The reason I wasn't depressed was because I had the most wonderful time actually taking these photos. During the two weeks I had about ten 2-3 hour photo sessions all before breakfast. I had got up shortly after dawn, and was out in the woodland location for 5.30am with the sun rising and I enjoyed such intoxicating woodland energy, peace and tranquility shared only with the birds. I was totally lost in that most wonderful of meditative states that comes when one is completely immersed in the creative process and connecting with nature. I was happy and absorbed in my activity. Happy in the process, lost in contentment, that is the point I'm making.
So was I depressed when the images didn't eventually turn out as expected?
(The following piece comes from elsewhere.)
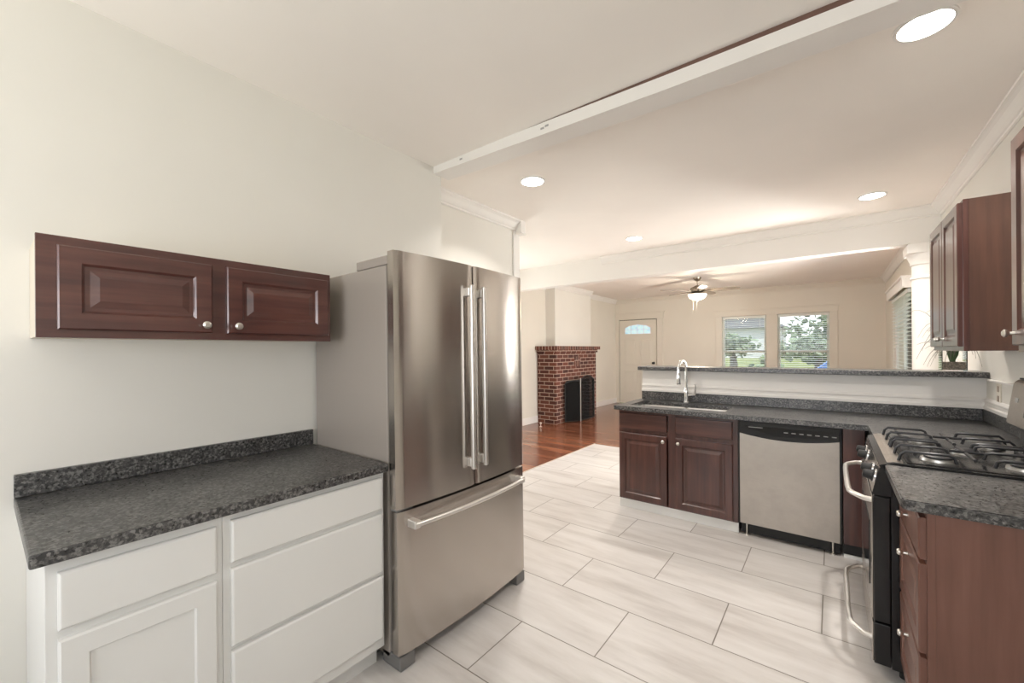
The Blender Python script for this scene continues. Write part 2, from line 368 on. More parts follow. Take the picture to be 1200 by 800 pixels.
# sagging ceiling board with a dark brown strip filling the gap above it
pts = [(-2.222, 2.66, 2.722), (-1.4, 2.638, 2.706), (-.6, 2.622, 2.690), (.1, 2.618, 2.682), (.82, 2.616, 2.680)]
b = bmesh.new(); rings = []
for x, z0, z1 in pts:
    rings.append([b.verts.new((x, y, z)) for y, z in ((1.98, z0), (2.125, z0), (2.125, CZ), (2.0, CZ), (2.0, z1), (1.98, z1))])
for i in range(len(rings)-1):
    for k in range(6): b.faces.new((rings[i][k], rings[i][(k+1) % 6], rings[i+1][(k+1) % 6], rings[i+1][k]))
b.faces.new(rings[0]); b.faces.new(rings[-1]); bmesh.ops.recalc_face_normals(b, faces=b.faces)
beam = struct(MB().add(b), 'beam_ceiling', 'trim')
MB().prism([(-1.4, 2.7075), (-.6, 2.6915), (.1, 2.6835), (.8, 2.6815), (.8, 2.7078)], 1, 1.982, 1.999).build('bare_wood_gap', 'brown_gap', beam)
for k, (x, z) in enumerate(((-1.95, 2.685), (-1.3, 2.672), (-1.27, 2.678))):
    MB().box(x-.012, x+.012, 1.979, 1.9805, z-.006, z+.005).build('chipped_paint', 'grey_mark', beam)
# casing at the end of the recessed wall and its loose crown return
sbox('trim_12', 'trim', -2.58, -2.565, 3.36, 3.46, 0, 2.63, bev=.003)
struct(MB().box(-2.58, -2.50, 3.40, 3.475, 2.61, CZ, .004).box(-2.583, -2.49, 3.39, 3.48, 2.60, 2.615, .002), 'trim_13', 'trim')

# baseboards in the living room
sbox('baseboard_left', 'trim', XLL, XLL+.018, 2.9, 7.05, 0, .13, bev=.003)
sbox('baseboard_left_far', 'trim', XLL, XLL+.018, 8.6, YF, 0, .13, bev=.003)
sbox('baseboard_far', 'trim', XLL, -4.64, YF-.018, YF, 0, .13, bev=.003)
sbox('baseboard_far_right', 'trim', -3.29, XR, YF-.018, YF, 0, .13, bev=.003)
sbox('baseboard_right', 'trim', XR-.018, XR, 5.75, YF, 0, .13, bev=.003)

# pony wall under the raised bar, with moulding
sbox('wall_pony', 'trim', -1.515, XR, 4.12, 4.26, 0, 1.20)
def mould(name, axis, c, sgn, lo, hi, z0):
    pr = [(0, 0), (.020, 0), (.020, .018), (.012, .026), (.012, .046), (.018, .052), (.018, .060), (.006, .072), (0, .074)]
    return struct(MB().prism([(c+sgn*a, z0+b) for a, b in pr], axis, lo, hi), name, 'trim')
mould('trim_14', 0, 4.12, -1, -1.515, XR, .992); mould('trim_15', 1, XR, -1, 3.13, 4.12, .992)
struct(MB().box(XR-.018, XR, 2.2, 4.02, 1.182, 1.196, .003), 'trim_16', 'trim')

# engaged round column under the header
cx_, cy_ = .722, 5.56
col = struct(MB().lathe((cx_, cy_, 0), [(.10, 0), (.10, 2.19)], 40).lathe((cx_, cy_, 0), [(.10, 2.06), (.112, 2.064), (.112, 2.082), (.10, 2.088)], 40), 'column_round', 'trim', smooth=True)
MB().lathe((cx_, cy_, 0), [(.10, 2.19), (.112, 2.20), (.112, 2.225), (.12, 2.24), (.132, 2.275), (.138, 2.30)], 40).box(cx_-.145, XR-.002, cy_-.145, cy_+.145, 2.30, HZ-.02, .006).box(cx_-.125, XR-.002, cy_-.125, cy_+.125, HZ-.02, HZ).build('capital', 'trim', col, smooth=True)
MB().box(cx_-.14, XR-.002, cy_-.14, cy_+.14, 0, .08, .004).lathe((cx_, cy_, 0), [(.13, .08), (.135, .1), (.12, .12), (.105, .14)], 40).build('plinth', 'trim', col, smooth=True)

# ------------------------------------------------------------------ door and visible windows of the living room
def fX(x): return lambda u, v, h: (x+h, u, v)          # faces +x
def fXn(x): return lambda u, v, h: (x-h, u, v)         # faces -x
def fYn(y): return lambda u, v, h: (u, y-h, v)         # faces -y
dr = struct(MB().panel(fYn(YF+.05), -4.476, -3.496, .006, 2.184, [(0, 0), (0, .043), (.002, .045), (.45, .045)]), 'door_1', 'livingwall')
for (u0, u1) in ((-4.36, -4.04), (-3.93, -3.61)):
    for (v0, v1) in ((.25, .85), (1.0, 1.68)):
        MB().panel(fYn(YF+.006), u0, u1, v0, v1, [(0, 0), (0, .004), (.012, .010), (.03, .004), (.05, .010)]).build('door_panel', 'livingwall', dr)
fan = [(-4.31, 1.83), (-3.65, 1.83), (-3.65, 1.97), (-3.76, 2.03), (-3.98, 2.06), (-4.20, 2.03), (-4.31, 1.97)]
def grow(p, k): 
    c = (-3.98, 1.93); return [(c[0]+(a-c[0])*(1+k), c[1]+(b_-c[1])*(1+k*2.5)) for a, b_ in p]
MB().prism(grow(fan, .06), 1, YF-.012, YF+.01).build('glass_frame', 'trim', dr)
gl = emis('daylit_leaded_glass', (.45, .72, .85), .0)
bsdf(gl).inputs['Roughness'].default_value = .08
v = coords(gl); vo = nd(gl, 'ShaderNodeTexVoronoi'); vo.inputs['Scale'].default_value = 11; ln(gl, v, vo.inputs['Vector'])
c = ramp(gl, vo.outputs['Distance'], [(.1, (.25, .5, .72)), (.45, (.6, .82, .9)), (.8, (.95, 1, 1))]); ln(gl, c, bsdf(gl).inputs['Emission Color']); bsdf(gl).inputs['Emission Strength'].default_value = .34  # emission in the glass colour stands in for daylight outside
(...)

Well just a tad, yes this is true to a small degree. But with all artistic and personal endeavours, it is the process that needs to be enjoyed because what is the point otherwise? What is the earthly chance of producing work that is truly exceptional? As I play my violin, with only two years experience, do I delude myself in thinking that I will ever sound like Jascha Heifetz? Not one bit. The sound I make can sometimes be excruciating! My partner will verify this. But I doooooooo enjoy the process. And this must surely apply to anyone else who applies themselves to such challenging activities. If perfection eludes us, we can still enjoy the process. So can photography make you happy? You might now expect me to say 'yes'. but actually I would say 'no'. You make yourself happy with whatever you do. It's a choice and determined by how you approach it. If excellence is the only measure, then surely we will be mostly disappointed, but if we have other objectives and ambitions, maybe it's just to have fun, then we can even be blissfully happy with the most modest of achievements. I know which I would prefer.
And what about my pictures? Well we enjoyed our holiday in Dorset so much last year, we have already booked to go to the same place this year, again for two weeks. So guess what I shall be doing at 5.30am in the mornings of our vacation? You got it. I'll be up with the sparrows, and out in the woodlands re-photographing all those wonderful trees and scenes that demand that I have once again, the most wonderful time absorbed in the activity.
But rest assured, when I do make these pictures again, I shall check that my focus is accurate and I have suitably allowed for an appropriate depth of field. Next autumn's photography group meetings will see the results of two years work rolled into one.
Whatever you do, whatever you are applying yourself to,....make sure you enjoy the process. It's this moment we live in that is most important. Make sure you live it now.
[PS, the photo at the top is not from this trip to Dorset but an image from Wimbledon, London.]